Plugins are registered at compile time. There is no dynamic loading or unsafe FFI.

Plugin Traits¶

ProtocolPlugin -- identifies a protocol:

protocol_id() -> &str -- unique string (e.g., "bacnet", "modbus")
display_name() -> &str -- human-readable name

ProtocolBridgeHandle -- controls a running bridge:

write_point(node_id, value, priority) -> Result<()> -- write to field device
stop() -- graceful shutdown
as_any() -> &dyn Any -- downcast for protocol-specific operations

HistoryBackend -- pluggable trend storage.

AlarmEvaluator -- pluggable alarm evaluation logic. A StandardAlarmEvaluator is the default.

LogicEnginePlugin -- pluggable logic execution (the Rhai engine is the built-in implementation).

ImportExportPlugin -- pluggable data import/export.

PluginRegistry¶

pub struct PluginRegistry {
    pub protocol_plugins: Vec<Box<dyn ProtocolPlugin>>,
    pub history_backends: Vec<Box<dyn HistoryBackend>>,
    // ... other plugin categories
}

Methods:

find_protocol(id: &str) -- look up a protocol plugin by ID
protocol_ids() -- list all registered protocol IDs

Startup Sequence (Detailed)¶

resolve_scenario()
    |
    v
EventBus::new(4096)
    |
    v
PointStore::new() -----> NodeStore::new("data/nodes.db")
    |                         |
    v                         v
AlarmStore  ScheduleStore  HistoryStore  EntityStore  ... (14 stores)
    |
    v
PluginRegistry::new()  -->  register built-in protocols
    |
    v
HealthRegistry::new()
    |
    v
auto_create_nodes()  -->  equip + point nodes with tags + protocol bindings
    |
    v
BacnetNetworks::start()  -->  ModbusBridge::start()
    |
    v
AlarmRouter::start(&event_bus)
MqttPublisher::start(&event_bus)
WebhookDispatcher::start(&event_bus)
ExportPublisher::start(&event_bus)
FddEngine::start(&event_bus)
ExecutionEngine::start(&event_bus)
    |
    v
DiscoveryService::new()
    |
    v
Platform { model, automation, discovery_service } + BridgeHandles

Shutdown Flow¶

Shutdown is cooperative.

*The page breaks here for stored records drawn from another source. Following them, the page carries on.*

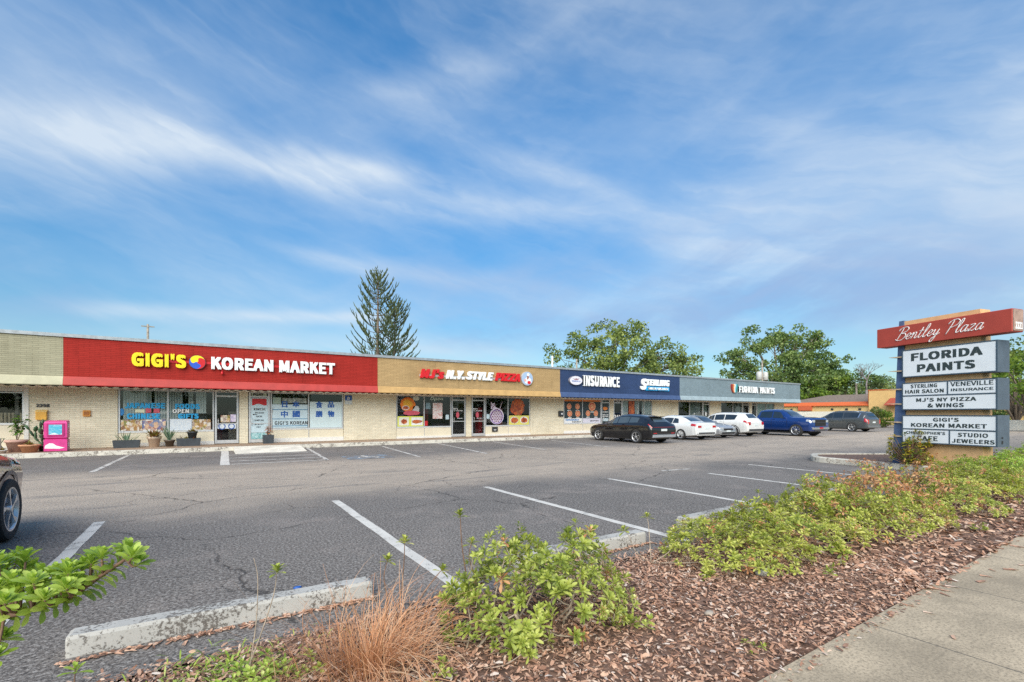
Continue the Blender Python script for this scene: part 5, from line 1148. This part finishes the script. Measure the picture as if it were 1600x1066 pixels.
grp = 'dense trees behind the yellow building'
for i, (x, d, H, W, mt, lab) in enumerate([(1262, 78, 7.0, 6.5, LIME, 'yellow green bush at the corner of the grey blue fascia'), (1290, 84, 9.2, 8, OAK2, 'dark bushy tree behind the orange roof edge'), (1318, 80, 8.2, 7.5, LIME, 'bright green bushy tree above the brown roof'),
        (1345, 88, 9.6, 8, OAK2, 'grey green tree at the foot of the bare tree'), (1385, 90, 9.0, 9, OAK, 'mid green tree just left of the tall sign'), (1268, 92, 11, 9, OAK, 'round green tree beneath the leaning oak'), (1420, 92, 9.5, 9, OAK2, 'dark tree hidden mostly behind the tall sign'), (1130, 96, 8.6, 7, OAK2, 'low dark tree top peeping over the grey blue fascia')]):
    broad_tree('bushy_tree', lab, 'tree', vec(x, d), H, W, 30+i, 70, 60, .40, 1.2, .12, mt, group=grp)
for i, (x, d, H, W, mt, lab) in enumerate([(1588, 44, 8.0, 6.5, OAK, 'airy tree right of the sign cabinets'), (1612, 38, 6.4, 6, LIME, 'bright leafy tree at the edge of view beyond the sign'), (1582, 52, 4.6, 6, OAK2, 'low dark bush under the airy tree beyond the sign')]):
    broad_tree('bushy_tree', lab, 'tree', vec(x, d), H, W, 50+i, 80, 70, .28, .9, .10, mt, group='trees beyond the sign')
# palm tops
def palm(label, loc, H, seed):
    o = empty('palm', loc, 0, label, 'palm', 'palms over the brown roof'); r = random.Random(seed); b = MB(); b.tube([(0, 0, -.2), (.1, 0, H*.5), (0, 0, H)], [.2, .17, .15], 8); b.build('trunk', M_bark2, o)
    f = MB()
    for k in range(26):
        a = r.uniform(0, 2*PI); el = r.uniform(-.3, 1.1)
        d = Vector((math.cos(a)*math.cos(el), math.sin(a)*math.cos(el), math.sin(el)))
        for j in range(9):
            q = (j-4)*.16; dd = (d + Vector((-math.sin(a), math.cos(a), 0))*q).normalized(); blade_leaf(f, Vector((0, 0, H)) + d*.5, dd, 1.3*(1-abs(q)*.5), .10, .35, seg=3)
    f.build('crown', plainleaf, o)
plainleaf = leafmat('palm_leaf', [(0, (.05, .08, .03)), (.6, (.14, .19, .08)), (1, (.32, .34, .18))], .2)
palm('small fan palm left of the bare tree', vec(1338, 76), 6.4, 1); palm('small fan palm showing below the bare tree', vec(1372, 74), 5.4, 2)
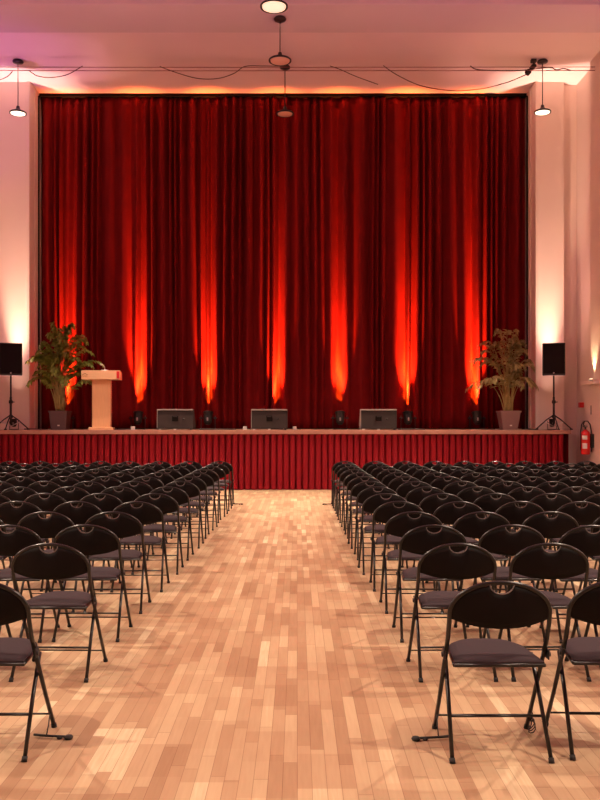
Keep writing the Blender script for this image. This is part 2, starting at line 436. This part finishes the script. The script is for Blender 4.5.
tube(bm, [(-0.40 + 0.11 * u / 8, -0.262, 1.225 + 0.035 * math.sin(PI * u / 8)) for u in range(9)], 0.005, 6)
tube(bm, [(-0.415 + 0.12 * u / 6, -0.262, 1.20 + 0.008 * (u % 2)) for u in range(7)], 0.004, 6)
obj('brown_mark', bm, M_BROWNMARK, tp)
t = thing('microphone', 'small silver gooseneck microphone on the lectern top', 'microphone', (X(104, D), D + 0.0, DECK + 1.332))
bm = new(); box(bm, (0.02, 0, 0.014), (0.14, 0.11, 0.03), 0.006); obj('base', bm, M_CHROME, t)
bm = new(); tube(bm, [(0.02, 0, 0.02), (0.015, 0, 0.08), (-0.01, -0.01, 0.13), (-0.035, -0.02, 0.145)], 0.010, 8); obj('gooseneck', bm, M_CHROME, t)
bm = new(); lathe(bm, [(0.0, 0), (0.02, 0.004), (0.024, 0.03), (0.016, 0.055), (0, 0.06)], (-0.03, -0.02, 0.145), 12, Matrix.Rotation(R(-80), 3, 'Y')); obj('microphone_head', bm, M_CHROME, t)

# ------------------------------------------------------------------ speakers on stands
def tripod(px, D, label):
    t = thing('speaker_stand', label, 'stand', (X(px, D), D, DECK), 0, 'speaker stands at the stage ends')
    bm = new(); tube(bm, [(0, 0, 0.10), (0, 0, 0.75)], 0.026, 12); obj('lower_pole', bm, M_BLACK, t)
    bm = new(); tube(bm, [(0, 0, 0.74), (0, 0, 1.239)], 0.019, 12); obj('upper_pole', bm, M_BLACK, t)
    bm = new(); lathe(bm, [(0.032, 0.60), (0.044, 0.61), (0.044, 0.66), (0.032, 0.68)], seg=14); box(bm, (0.06, 0, 0.635), (0.05, 0.02, 0.02), 0.004); obj('collar', bm, M_BLACK, t)
    bm = new(); lathe(bm, [(0.03, 0.27), (0.046, 0.28), (0.046, 0.33), (0.03, 0.345)], seg=14); obj('leg_collar', bm, M_BLACK, t)
    for k, a in enumerate((R(180), R(0), R(270))):
        dx, dy = math.cos(a), math.sin(a) * 0.9
        bm = new(); tube(bm, [(dx * 0.03, dy * 0.03, 0.32), (dx * 0.16, dy * 0.16, 0.235), (dx * 0.40, dy * 0.40, 0.022)], 0.014, 8); l = obj('leg', bm, M_BLACK, t)
        bm = new(); box(bm, (dx * 0.40, dy * 0.40, 0.014), (0.06, 0.04, 0.028), 0.006); obj('rubber_foot', bm, M_RUBBER, l)
        bm = new(); tube(bm, [(dx * 0.02, dy * 0.02, 0.09), (dx * 0.21, dy * 0.21, 0.185)], [0.010, 0.012], 8); obj('brace', bm, M_CHROME, t)
    return t
def speaker(px, D, label):
    z0 = DECK + 1.24
    t = thing('loudspeaker', label, 'loudspeaker', (X(px, D), D, z0), math.atan2(-X(px, D), D), 'loudspeakers on stands')
    bm = new(); box(bm, (0, 0, 0.365), (0.50, 0.36, 0.73), 0.02); obj('cabinet', bm, M_BLACK, t)
    bm = new(); box(bm, (0, -0.184, 0.375), (0.455, 0.012, 0.67), 0.005); obj('grille', bm, M_GRILLE, t)
    bm = new(); box(bm, (0, -0.192, 0.05), (0.03, 0.004, 0.03), 0.001); obj('badge', bm, M_CHROME, t)
tripod(10.8, 19.38, 'black tripod speaker stand at the left end of the stage'); speaker(10.8, 19.38, 'black loudspeaker on its stand left of the green plant')
tripod(553.8, 19.38, 'black tripod speaker stand at the right end of the stage'); speaker(553.8, 19.38, 'black loudspeaker on its stand right of the curtain')

# ------------------------------------------------------------------ stage monitors
for px, D, label in ((176, 19.32, 'grey-brown floor monitor between the two left curtain lights'),
                     (269.5, 19.30, 'grey-brown floor monitor at the middle of the stage edge'),
                     (378, 19.32, 'grey-brown floor monitor on the right half of the stage')):
    t = thing('stage_monitor', label, 'loudspeaker', (X(px, D), D, DECK), 0, 'floor monitors along the stage edge')
    bm = new(); prism(bm, [(-0.16, 0.03), (0.30, 0.03), (0.34, 0.12), (0.02, 0.46), (-0.13, 0.46)], -0.40, 0.40); obj('cabinet', bm, M_GREYBOX, t)
    bm = new(); box(bm, (0, -0.145, 0.455), (0.81, 0.03, 0.03), 0.004); obj('top_edge', bm, M_BOXEDGE, t)
    bm = new(); box(bm, (0, -0.158, 0.26), (0.13, 0.03, 0.12), 0.008); obj('handle_recess', bm, M_BLACKCLOTH, t)
    bm = new(); box(bm, (0, -0.166, 0.30), (0.10, 0.022, 0.016), 0.003); obj('handle', bm, M_BLACK, t)
    bm = new(); lathe(bm, [(0, -0.01), (0.022, -0.008), (0.022, 0.006), (0, 0.008)], (0.19, -0.155, 0.25), 12, Matrix.Rotation(R(90), 3, 'X')); obj('socket', bm, M_BLACK, t)
    for s in (-0.34, 0.0, 0.36):
        bm = new(); box(bm, (s, -0.13, 0.0175), (0.055, 0.05, 0.035), 0.005); obj('foot', bm, M_WHITE if s < 0.2 else M_RUBBER, t)
    for s in (-0.403, 0.403):
        bm = new(); prism(bm, [(-0.165, 0.028), (0.30, 0.028), (0.342, 0.12), (0.022, 0.466), (-0.135, 0.466)], s - 0.006, s + 0.006); obj('side_cheek', bm, M_BOXEDGE if s < 0 else M_GREYBOX, t)

# ------------------------------------------------------------------ curtain uplights
def par(px, D, label, lens, tilt, grp, sc=1.0):
    t = thing('stage_uplight', label, 'stage light', (X(px, D), D, DECK), 0, grp)
    t.scale = (sc, sc, sc)
    bm = new(); box(bm, (0, 0, 0.012), (0.26, 0.14, 0.024), 0.004); obj('base', bm, M_BLACK, t)
    for s in (-1, 1):
        bm = new(); box(bm, (s * 0.135, 0, 0.145), (0.010, 0.045, 0.25), 0.002); obj('yoke_arm', bm, M_BLACK, t)
        bm = new(); tube(bm, [(s * 0.10, 0, 0.22), (s * 0.165, 0, 0.22)], 0.016, 10); obj('yoke_knob', bm, M_BLACK, t)
    mt = Matrix.Rotation(tilt, 3, 'X')
    bm = new(); lathe(bm, [(0.0, -0.13), (0.05, -0.125), (0.075, -0.08), (0.085, 0.0), (0.088, 0.10), (0.096, 0.105), (0.096, 0.12), (0.082, 0.12), (0.078, 0.09), (0, 0.088)], (0, 0, 0.22), 20, mt); h = obj('housing', bm, M_BLACK, t)
    bm = new(); lathe(bm, [(0.0, 0.090), (0.076, 0.092), (0.072, 0.099), (0, 0.104)], (0, 0, 0.22), 20, mt); obj('lens', bm, lens, h)
    bm = new(); box(bm, (0.0, -0.092, 0.20), (0.03, 0.012, 0.06), 0.003); obj('side_plate', bm, M_BOXEDGE, h)
    return Vector((X(px, D), D, DECK)) + (Vector((0, 0, 0.22)) + mt @ Vector((0, 0, 0.14))) * sc
def spot(name, loc, aim, W, col, ang, blend=0.6, r=0.04):
    l = bpy.data.lights.new(name, 'SPOT'); l.energy = W; l.color = col; l.spot_size = R(ang); l.spot_blend = blend; l.shadow_soft_size = r
    o = bpy.data.objects.new(name, l); COL.objects.link(o); o.location = loc
    o.rotation_euler = (Vector(aim) - Vector(loc)).to_track_quat('-Z', 'Y').to_euler(); return o
AMB = (1.0, 0.62, 0.03)
uplabels = ['black stage uplight behind the left plant, against the curtain', 'black stage uplight between the lectern and the left monitor',
            'black stage uplight just right of the left monitor', 'black stage uplight hidden behind the middle monitor',
            'black stage uplight left of the right monitor', 'black stage uplight just right of the right monitor', 'black stage uplight left of the right plant pot']
UP = ((66, 1.0), (138, 1.1), (208, 1.15), (276.5, 1.0), (340, 1.0), (408, 1.25), (477, 1.3))
for (px, k), lab in zip(UP, uplabels):
    D = 20.50
    p = par(px, D, lab, M_LENS, R(-18), 'uplights along the foot of the curtain', 1.25)
    RED = (1.0, 0.17, 0.03)
    spot('curtain_beam', p, (p.x, p.y + 0.42, p.z + 2.2), 5200 * k, RED, 30, 1.0, 0.03)
    spot('curtain_beam', p, (p.x, p.y + 0.40, p.z + 1.6), 3200 * k, AMB, 12, 1.0, 0.03)
    spot('curtain_beam', p, (p.x, p.y + 0.55, p.z + 0.80), 110 * k, AMB, 26, 1.0, 0.02)
    spot('curtain_beam', p, (p.x, p.y + 0.50, p.z + 1.15), 480 * k, AMB, 15, 1.0, 0.02)
    spot('curtain_beam', p, (p.x, p.y + 0.32, p.z + 4.5), 9000 * k, RED, 14, 1.0, 0.03)
    spot('curtain_beam', (p.x, p.y - 0.06, p.z), (p.x, 20.20, CEIL), 200, (1.0, 0.36, 0.22), 24, 1.0, 0.03)

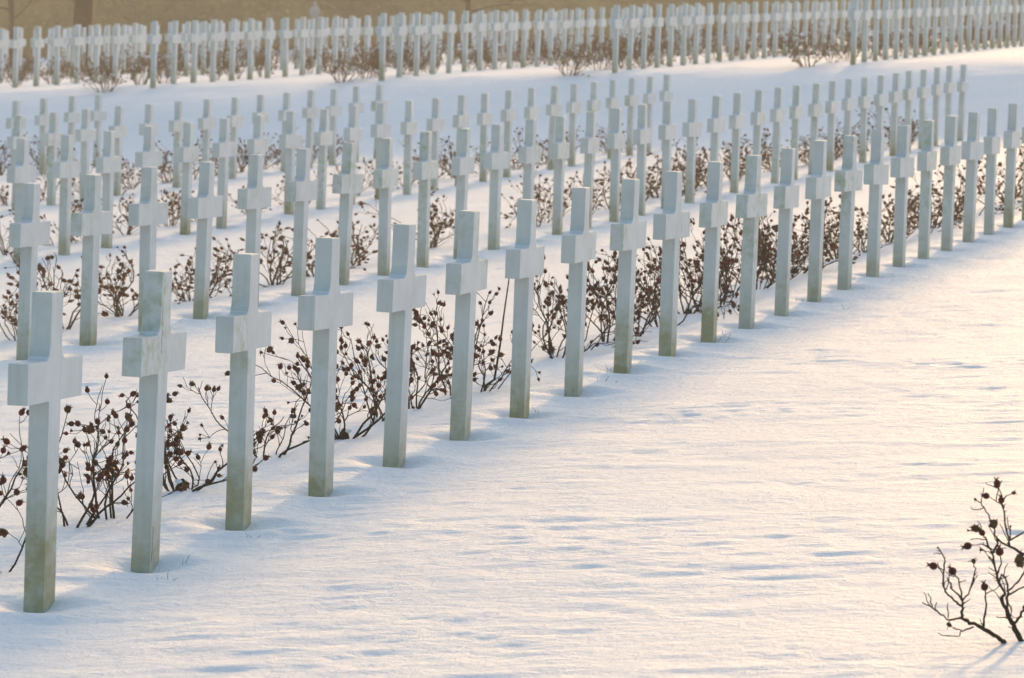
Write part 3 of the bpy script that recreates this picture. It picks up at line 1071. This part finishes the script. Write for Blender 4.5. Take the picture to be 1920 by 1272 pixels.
def hedge():
    Y0, Y1, hh = 236.0, 240.0, 7.0
    rnd = np.random.default_rng(5)
    root = link('beech_hedge', None, label='tall hazy brown beech hedge closing the background behind the crosses', cat='hedge', loc=(0, 0, 0))
    # leaf clumps through the outer layer
    N = 60000
    x = rnd.uniform(-75, 75, N)
    face = rnd.random(N)
    y = np.where(face < .8, Y0 + rnd.exponential(.35, N) + .5 * noise2(x / 2.5, x * 0, 5), rnd.uniform(Y0, Y1, N))
    gz0 = plane_far(x, y)
    top = hh + .8 * noise2(x / 3.0, x * 0 + 2, 6) + .3 * noise2(x / .7, x * 0, 7)
    z = np.where(face < .8, rnd.uniform(0, 1, N) * top, top + rnd.normal(0, .15, N)) + gz0
    ln = rnd.uniform(.12, .3, N)
    a = rnd.normal(size=(N, 3)); a /= np.linalg.norm(a, axis=1)[:, None]
    b = rnd.normal(size=(N, 3)); b -= (b * a).sum(1)[:, None] * a; b /= np.linalg.norm(b, axis=1)[:, None]
    c = np.stack([x, y, z], 1)
    v = np.stack([c - a * ln[:, None] * .5, c + b * ln[:, None] * .3, c + a * ln[:, None] * .5, c - b * ln[:, None] * .3], 1).reshape(-1, 3)
    mm = bpy.data.meshes.new('leaves')
    mm.vertices.add(4 * N); mm.vertices.foreach_set('co', v.ravel())
    mm.loops.add(4 * N); mm.loops.foreach_set('vertex_index', np.arange(4 * N, dtype=np.int32))
    mm.polygons.add(N); mm.polygons.foreach_set('loop_start', np.arange(0, 4 * N, 4, dtype=np.int32))
    mm.update(calc_edges=True)
    mm.materials.append(M_BEECH)
    link('leaves', mm, root, kind='stuff')
    # opaque inner sheets, added to keep light from showing through the leaves
    nxh, nzh = 200, 10
    vs, fs = [], []
    for side, yy in ((0, Y0 + .7), (1, Y1 - .5)):
        for i in range(nxh + 1):
            xx = -75 + 150 * i / nxh
            for j in range(nzh + 1):
                t = j / nzh
                w = .3 * math.sin(i * 1.7 + j) + .2 * math.sin(i * .6 + 2 * j)
                vs.append((xx, yy + w * (1 if side == 0 else -1), plane_far(xx, yy) - .2 + t * (hh - .4 + .25 * math.sin(i * .9))))
    n1 = (nxh + 1) * (nzh + 1)
    for s in (0, 1):
        for i in range(nxh):
            for j in range(nzh):
                a0 = s * n1 + i * (nzh + 1) + j
                fs.append((a0, a0 + nzh + 1, a0 + nzh + 2, a0 + 1))
    for i in range(nxh):
        a0 = i * (nzh + 1) + nzh
        fs.append((a0, a0 + nzh + 1, n1 + a0 + nzh + 1, n1 + a0))
    link('opaque_core', new_mesh('opaque_core', vs, fs, [M_BEECH]), root)


hedge()

# ------------------------------------------------------------------ morning haze
hm, hnt, hp = new_mat('haze')
hnt.nodes.remove(hp)
vol = hnt.nodes.new('ShaderNodeVolumePrincipled')
vol.inputs['Color'].default_value = (0.95, 0.92, 0.86, 1)
vol.inputs['Density'].default_value = 0.00062
vol.inputs['Anisotropy'].default_value = 0.25
hnt.links.new(vol.outputs[0], hnt.nodes['Material Output'].inputs['Volume'])
bm = bmesh.new()
r = bmesh.ops.create_cube(bm, size=1.0)
zlo, zhi = float(gz.min()) - 1.0, 22.0
bmesh.ops.scale(bm, verts=r['verts'], vec=(444, 424, zhi - zlo))
bmesh.ops.translate(bm, verts=r['verts'], vec=(0, 170, (zlo + zhi) / 2))
hmesh = bpy.data.meshes.new('haze'); bm.to_mesh(hmesh); bm.free()
hmesh.materials.append(hm)
link('haze', hmesh, kind='stuff', label='thin pale winter haze over the cemetery')
print('crosses', len(NEAR), len(FAR), 'bushes', bn + len(FRONT) + 1, 'ground verts', nx * ny)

When the runtime receives a termination signal:

Stop bridges. Each ProtocolBridgeHandle::stop() is called. BACnet bridges cancel COV subscriptions and close transport connections. Modbus bridges close TCP/RTU connections.
Stop subscribers. Background tasks (AlarmRouter, MqttPublisher, etc.) drop their EventBus receivers and exit their event loops.
Flush stores. SQLite WAL checkpoints ensure all pending writes are persisted. Each store's command channel is dropped, causing its dedicated thread to exit after processing remaining commands.
Drop EventBus. With all subscribers gone, the broadcast channel is deallocated.

No data loss occurs on clean shutdown because SQLite WAL mode ensures durability of committed transactions, and each store processes its command queue to completion before its thread exits.